Zuma’s people, however, are watching. They see how tired you are. They see how little ammunition you have. They see how quick you panic when you cannot access essentials. This is calculated guerrilla warfare and they see you as weak and naïve. This is the beginning of an uprising. They will come back, and when they do, they are coming thicker, faster, harder, and better armed. And they will continue these waves to exhaust and break your human spirit of ubuntu. They have been brainwashed into believing that genocide and ethnic cleansing is necessary for the dawn of a new era, a revolution. Has African history not taught you anything?

They will be sending a second test on KZN and Gauteng if their demand to release Zuma is not met within the next 14 days. They do not care about the loss of innocent lives because those who do not follow their army, are not black or Zulu enough in their eyes. They are hitting you because you are the core of our nation’s economic activity. Western Cape do not think you are immune. They will hit you hardest. You are deemed as white DA country and they want revenge for what our white ancestors have done to this land.

It is lovely seeing everyone so passionately united in a time of despair – that is what is brilliant about our nation, and that essence is what makes us a force to be reckoned with. So, my advice to every single good, hard-working, ordinary South African is this: Prepare yourselves for battle. You have stood up and shown yourselves to be the true rainbow nation this country has fought so hard for, do not let go of that or be blindsided as you will be caught off guard. Do not be fooled – the storm is upon you.

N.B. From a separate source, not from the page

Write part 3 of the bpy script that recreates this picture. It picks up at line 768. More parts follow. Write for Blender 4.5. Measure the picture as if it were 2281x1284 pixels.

Be brave. Stare at this devil in its face and whisper ‘we are the storm’. Those of us abroad are adopting the view ‘hope for the best, prepare for the worst’.

To quote snippets from Thabo Mbeki’s famous speech:

‘We owe our being to the hills and the valleys, the mountains and the glades, the rivers, the deserts, the trees, the flowers, the seas and the ever-changing seasons that define the face of our native land… I am formed of the migrants who left Europe to find a new home in our native land. Whatever their own actions, they remain still, part of me… I have seen the concrete expression of the denial of the dignity of a human being emanating from the conscious, systemic and systematic oppressive and repressive activities of other human beings…

And so, like pawns in the service of demented souls, they kill in furtherance of the political violence in KwaZulu-Natal…We are assembled here today to mark their victory in acquiring and exercising their right to formulate their own definition of what it means to be African. The constitution whose adoption we celebrate constitutes an unequivocal statement that we refuse to accept that our Africanness shall be defined by our race, colour, gender or historical origins. It is a firm assertion made by ourselves that South Africa belongs to all who live in it, black and white. It gives concrete expression to the sentiment we share as Africans, and will defend to the death, that the people shall govern.’

One of my most treasured memories was spending a Christmas morning down at Inanda dam where up in the hills we could hear a congregation singing. There is no sound more beautiful than our South African brothers and sisters in harmony. We have heard your songs on social media following this week’s devastation. We cannot all talk at once, but we certainly can all sing at once so keep singing South Africa, keep singing.

We love you. We are proud of you. And whilst we may not be on home soil, home will always be in our hearts. We wish we could be defending our communities on the streets alongside you, but we will defend and support our country from wherever we are abroad.
For the last 27 years we have been asking ourselves ‘when will the real rainbow nation stand up?’After decades of oppression and suffering, after 27 years of false freedom, YOU THE PEOPLE have finally shown the world what it means to be a true South African.

My fellow citizens, we can now proudly say the real Rainbow Nation has finally stood up. We may be shaken but we will not be moved.

United we stand, divided we fall. One true, safe and prosperous South Africa for all.